I’m hosting a Wine & Vagina craft night just before xmas, including a tree decoration craft complete with a little ding-a-ling. It’s empowering as hell. 

I’ve pinned a whole board on Pinterest with cool crafts for grown-ups (because I’ve been stuck in airports today), but I’ve excluded food crafts. I’m drawing the line at eating them for this particular night. 

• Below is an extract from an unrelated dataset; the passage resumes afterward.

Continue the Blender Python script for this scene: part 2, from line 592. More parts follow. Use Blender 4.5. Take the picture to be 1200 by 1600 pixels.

I encourage everyone to get jiggy with vajayjay crafts and make it all very conversational and not very Michigany.

Yay vaginas!

#heartvaginas

The Handbag Monologues

Ways Handbags Are Like Vaginas:
In your 20s, your vag is young and fresh, and associating not at all or occasionally with whatever is cute at the time. Your bag is small or even tiny, and is so exclusive that only half of what you want to take will fit inside at any given time. It is clean and the zip works properly.
In your 30s, you are not so young, or so fresh because of the use and abuse of the previous decade. You probably have kids and so, your vag is merely the exit ramp for the fruits of your husband’s loins. Your vag needs maintenance, and often an audience is involved. Your handbag also has quite a few similarities that you might not be happy about: it’s bigger, it’s heavier, there are leavings from children, it has stuff on the bottom of it that you don’t know what it is, you worry that your husband can’t find what either of you needs inside it. The zip is broken, the strap a little frayed, and the whole thing is faded even though it’s not really that old because your husband bought it for you just before the baby was born.
Heading towards your 40s, there are less kid leavings, if any, in your vag as well as your bag, and you might be friends with your gyno because you visit less often for a gloved inspection, you hopefully get more !hello! and less child-related hullabaloo when it’s supposed to be bedtime. Your handbag might also have shrunk, with only a few things inside and not many things for the kids because they are old enough to carry their own junk if they can for one minute leave their junk alone. Your handbag might even be a bit cheeky again like your younger self.
I can’t think beyond 40s because right now I’m sticking with my super cute striped Betsy Johnson, and I’m not telling what’s inside.